Emerging market private debt manager ILX is set to launch its second Sustainable Development Goals fund at US$2bn–$3bn, far larger than its US$1bn predecessor.
A pioneer in investing alongside multilateral development banks and development finance institutions, ILX is also aiming to take key sources of public capital – including the European Investment Bank and British International Investment – into loan syndications for the first time.
The ILX II fund closes in June and should feature European pension funds alongside Dutch compatriots of Amsterdam-headquartered ILX. ILX I was launched in 2022 by three of the country’s largest pension funds, with contributions of US$750m between ABP and bpfBOUW and US$300m from Pensioenfonds Vervoer.
The first fund has deployed US$650m in 30 projects in 15 countries across the developing world. This has involved participating in “B loan” syndications with the Asian Development Bank, European Bank for Reconstruction and Development, FMO, Inter-American Investment Corp and the International Finance Corp.
ILX I will have committed its remaining capital by summer, according to ILX chief executive Manfred Schepers.
The new fund will aim to invest US$500m–$750m annually in MDB/DFI B loans, which Schepers (who was EBRD chief financial officer for a decade to 2016) sees as potentially a US$100bn asset class that can address demands for public institutions to scale up their activity in support of the UN SDGs and climate finance goals in developing countries while mobilising far more private capital.
“By working with the MDBs you get a strong pipeline, impact and safeguarding. The loans themselves are in dollars and euros and they've got a track record of low default rates and high recovery rates,” he said, citing recent GEMS and World Bank disclosures.
Although project-level financing is not traditional for pension funds, Schepers sees great scope for their participation. B lenders are ranked pari passu with MDBs/DFIs and benefit from what he describes as their "specialised local expertise, rigorous due diligence and constructive recovery policy", as well as preferred creditor status.
Moreover, their loans are in line with other sub-investment-grade credit markets at SOFR plus 400bp.
Beyond Europe, ILX has already seen positive responses from funds in Canada and Japan.
ILX II will share ILX’s focus on four sectors: energy access and clean energy; sustainable industry and infrastructure; inclusive finance; and food security. These enable it to achieve an attractive risk/return profile with sufficient diversification and ability to scale up, Schepers said.
He stressed the impact of this form of EM investing. “Emerging markets is where you get the greatest impact. That is where the overall challenges, both in terms of greenhouse gas emissions and sustainability, are by far the greatest.”
New names
Although MDB/DFI loan syndications date back over 60 years, with IFC having pioneered B loans, neither the EIB nor BII (the UK’s US$8bn-plus portfolio DFI), have made use of the technique.

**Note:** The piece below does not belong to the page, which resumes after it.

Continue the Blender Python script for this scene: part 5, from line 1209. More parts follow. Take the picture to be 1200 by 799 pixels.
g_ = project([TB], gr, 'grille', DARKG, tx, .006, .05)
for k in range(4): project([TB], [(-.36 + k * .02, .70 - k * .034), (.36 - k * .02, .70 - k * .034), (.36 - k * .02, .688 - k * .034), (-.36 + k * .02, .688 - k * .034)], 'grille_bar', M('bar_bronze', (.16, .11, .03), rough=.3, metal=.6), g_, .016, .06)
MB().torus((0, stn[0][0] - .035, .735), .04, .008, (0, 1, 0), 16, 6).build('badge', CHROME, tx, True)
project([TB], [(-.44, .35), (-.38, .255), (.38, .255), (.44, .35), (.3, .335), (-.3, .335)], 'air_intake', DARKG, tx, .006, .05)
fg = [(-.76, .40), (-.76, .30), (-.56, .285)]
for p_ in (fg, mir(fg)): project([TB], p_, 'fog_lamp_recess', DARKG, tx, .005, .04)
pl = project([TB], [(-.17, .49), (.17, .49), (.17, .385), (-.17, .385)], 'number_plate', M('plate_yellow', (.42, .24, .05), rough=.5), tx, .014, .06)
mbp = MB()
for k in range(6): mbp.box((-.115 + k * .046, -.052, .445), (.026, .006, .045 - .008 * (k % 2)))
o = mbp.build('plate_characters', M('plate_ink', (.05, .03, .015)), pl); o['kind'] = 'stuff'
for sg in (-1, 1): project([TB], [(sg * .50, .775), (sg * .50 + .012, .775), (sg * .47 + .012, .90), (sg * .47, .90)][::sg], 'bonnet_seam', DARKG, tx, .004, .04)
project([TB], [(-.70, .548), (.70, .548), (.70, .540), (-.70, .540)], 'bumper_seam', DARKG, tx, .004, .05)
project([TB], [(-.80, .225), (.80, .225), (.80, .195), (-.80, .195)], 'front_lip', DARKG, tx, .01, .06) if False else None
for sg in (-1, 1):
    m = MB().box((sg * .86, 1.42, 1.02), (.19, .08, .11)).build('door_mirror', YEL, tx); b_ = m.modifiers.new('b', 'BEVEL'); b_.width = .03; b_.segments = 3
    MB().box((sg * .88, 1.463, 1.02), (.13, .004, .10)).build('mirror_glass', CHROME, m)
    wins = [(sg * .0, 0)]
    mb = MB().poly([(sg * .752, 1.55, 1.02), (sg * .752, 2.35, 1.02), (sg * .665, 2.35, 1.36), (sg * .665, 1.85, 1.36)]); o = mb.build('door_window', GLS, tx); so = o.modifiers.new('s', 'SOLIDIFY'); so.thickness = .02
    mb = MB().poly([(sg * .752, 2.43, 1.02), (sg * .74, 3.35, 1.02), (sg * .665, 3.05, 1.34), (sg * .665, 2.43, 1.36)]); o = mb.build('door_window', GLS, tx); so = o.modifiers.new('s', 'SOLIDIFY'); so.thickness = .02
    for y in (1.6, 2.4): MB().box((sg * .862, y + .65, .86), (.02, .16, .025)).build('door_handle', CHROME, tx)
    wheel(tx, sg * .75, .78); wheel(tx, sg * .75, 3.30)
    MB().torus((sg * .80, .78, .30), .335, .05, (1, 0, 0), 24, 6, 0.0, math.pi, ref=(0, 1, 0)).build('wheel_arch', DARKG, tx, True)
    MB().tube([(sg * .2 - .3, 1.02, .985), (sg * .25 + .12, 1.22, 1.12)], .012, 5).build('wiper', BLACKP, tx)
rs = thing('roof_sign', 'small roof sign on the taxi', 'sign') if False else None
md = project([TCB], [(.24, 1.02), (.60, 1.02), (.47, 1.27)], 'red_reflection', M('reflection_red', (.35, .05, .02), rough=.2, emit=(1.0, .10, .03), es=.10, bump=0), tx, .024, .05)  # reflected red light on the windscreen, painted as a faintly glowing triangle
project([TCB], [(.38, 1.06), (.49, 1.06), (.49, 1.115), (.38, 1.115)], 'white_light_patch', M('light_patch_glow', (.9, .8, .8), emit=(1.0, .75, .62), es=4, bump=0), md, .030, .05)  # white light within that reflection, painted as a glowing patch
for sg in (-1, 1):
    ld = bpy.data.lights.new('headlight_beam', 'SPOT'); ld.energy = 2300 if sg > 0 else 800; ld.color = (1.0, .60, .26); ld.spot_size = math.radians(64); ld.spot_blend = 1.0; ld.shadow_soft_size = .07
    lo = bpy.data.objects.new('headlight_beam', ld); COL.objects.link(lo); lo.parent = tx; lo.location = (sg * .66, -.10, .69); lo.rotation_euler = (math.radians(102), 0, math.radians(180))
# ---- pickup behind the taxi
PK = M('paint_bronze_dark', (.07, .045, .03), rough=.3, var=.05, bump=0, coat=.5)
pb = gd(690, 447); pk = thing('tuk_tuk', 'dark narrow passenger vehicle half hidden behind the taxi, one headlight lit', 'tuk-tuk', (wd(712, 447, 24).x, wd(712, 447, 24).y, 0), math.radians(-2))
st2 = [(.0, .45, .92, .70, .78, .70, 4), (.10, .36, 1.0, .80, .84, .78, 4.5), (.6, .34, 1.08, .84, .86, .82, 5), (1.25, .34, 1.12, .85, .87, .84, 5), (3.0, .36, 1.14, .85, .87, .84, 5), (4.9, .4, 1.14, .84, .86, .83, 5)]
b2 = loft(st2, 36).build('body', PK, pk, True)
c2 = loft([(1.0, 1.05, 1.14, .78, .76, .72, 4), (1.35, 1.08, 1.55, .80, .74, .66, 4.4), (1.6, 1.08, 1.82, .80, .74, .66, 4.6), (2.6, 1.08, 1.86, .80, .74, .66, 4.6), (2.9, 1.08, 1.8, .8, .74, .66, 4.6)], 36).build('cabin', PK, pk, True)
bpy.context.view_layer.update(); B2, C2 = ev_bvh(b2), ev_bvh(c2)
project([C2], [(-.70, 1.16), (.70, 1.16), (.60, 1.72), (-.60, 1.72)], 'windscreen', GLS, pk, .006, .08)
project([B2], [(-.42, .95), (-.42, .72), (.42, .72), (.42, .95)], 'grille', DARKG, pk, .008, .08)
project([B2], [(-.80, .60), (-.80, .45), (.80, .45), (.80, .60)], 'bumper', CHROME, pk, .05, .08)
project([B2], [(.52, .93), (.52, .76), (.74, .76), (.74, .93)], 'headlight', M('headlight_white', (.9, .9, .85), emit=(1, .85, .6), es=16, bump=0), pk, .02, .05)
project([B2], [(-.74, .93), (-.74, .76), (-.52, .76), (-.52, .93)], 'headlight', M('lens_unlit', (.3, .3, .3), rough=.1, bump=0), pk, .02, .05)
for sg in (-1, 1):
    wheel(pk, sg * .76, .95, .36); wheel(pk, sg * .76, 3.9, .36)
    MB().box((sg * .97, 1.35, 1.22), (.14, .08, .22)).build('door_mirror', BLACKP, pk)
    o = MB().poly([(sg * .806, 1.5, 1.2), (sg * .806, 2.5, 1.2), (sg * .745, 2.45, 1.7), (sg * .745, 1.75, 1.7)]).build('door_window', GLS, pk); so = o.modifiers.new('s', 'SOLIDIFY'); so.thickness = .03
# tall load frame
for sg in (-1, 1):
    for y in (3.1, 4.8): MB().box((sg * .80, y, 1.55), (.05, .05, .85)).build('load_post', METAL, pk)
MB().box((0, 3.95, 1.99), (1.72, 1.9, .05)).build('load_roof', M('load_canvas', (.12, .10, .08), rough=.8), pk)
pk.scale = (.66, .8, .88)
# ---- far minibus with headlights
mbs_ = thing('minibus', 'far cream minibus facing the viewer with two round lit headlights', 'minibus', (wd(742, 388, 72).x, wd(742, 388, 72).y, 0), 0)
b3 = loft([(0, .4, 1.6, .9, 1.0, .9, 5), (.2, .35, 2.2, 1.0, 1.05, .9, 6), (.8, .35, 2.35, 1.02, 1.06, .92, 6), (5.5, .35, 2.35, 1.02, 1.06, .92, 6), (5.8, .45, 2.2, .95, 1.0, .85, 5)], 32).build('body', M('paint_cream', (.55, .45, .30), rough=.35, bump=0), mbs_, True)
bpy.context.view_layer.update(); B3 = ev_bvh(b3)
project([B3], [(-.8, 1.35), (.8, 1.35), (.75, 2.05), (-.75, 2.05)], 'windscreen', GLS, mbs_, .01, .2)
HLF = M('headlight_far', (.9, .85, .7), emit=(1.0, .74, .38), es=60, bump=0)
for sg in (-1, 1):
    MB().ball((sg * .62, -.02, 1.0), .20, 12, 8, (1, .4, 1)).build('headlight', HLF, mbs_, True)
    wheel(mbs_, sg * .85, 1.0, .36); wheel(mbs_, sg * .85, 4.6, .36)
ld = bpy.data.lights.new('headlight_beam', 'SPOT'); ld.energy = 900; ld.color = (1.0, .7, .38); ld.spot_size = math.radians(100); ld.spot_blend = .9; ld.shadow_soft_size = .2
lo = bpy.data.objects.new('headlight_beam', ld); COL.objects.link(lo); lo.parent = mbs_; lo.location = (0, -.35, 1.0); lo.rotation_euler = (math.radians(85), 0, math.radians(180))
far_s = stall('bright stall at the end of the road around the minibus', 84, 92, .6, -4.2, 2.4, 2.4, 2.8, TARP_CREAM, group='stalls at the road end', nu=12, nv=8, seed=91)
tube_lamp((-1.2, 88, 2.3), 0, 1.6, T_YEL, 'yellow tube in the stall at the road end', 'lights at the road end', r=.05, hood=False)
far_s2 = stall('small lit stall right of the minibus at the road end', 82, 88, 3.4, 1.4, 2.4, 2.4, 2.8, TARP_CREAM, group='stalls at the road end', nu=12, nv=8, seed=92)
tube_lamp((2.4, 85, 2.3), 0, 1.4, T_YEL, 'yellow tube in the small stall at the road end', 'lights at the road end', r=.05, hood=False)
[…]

In February, ILX and BII hosted a London event on sustainable, climate and development-focused EM opportunities for more than 100 professionals with one of the fund’s grant funders, the UK Foreign, Commonwealth and Development Office (the others were the German Ministry for Development Cooperation and the Netherlands’ Directorate General for International Cooperation).
BII’s first B loan with ILX I should close “quite soon”, Schepers said. The EIB’s B loan debut appears likely to take longer, but should still happen this year.
Part of ILX's activity is an “institutional co-investment programme” with the EBRD that the European Commission guarantees through its €13.1bn European Fund for Sustainable Development Plus.
Their recent deals include financing an extension of the Izmir metro in Turkey.
Much of the ILX team brings MDB/DFI backgrounds to their roles. This includes chief investment officer Elvira Eurlings, who spent more than a decade at FMO before leading the Dutch State Treasury Agency.
The firm also recently hired a veteran capital markets banker. Jonathan Greenwood, who was ABN AMRO's head of financial institutions and real estate and is a former colleague of Schepers at Swiss Bank Corp, now part of UBS, joined last month as an adviser.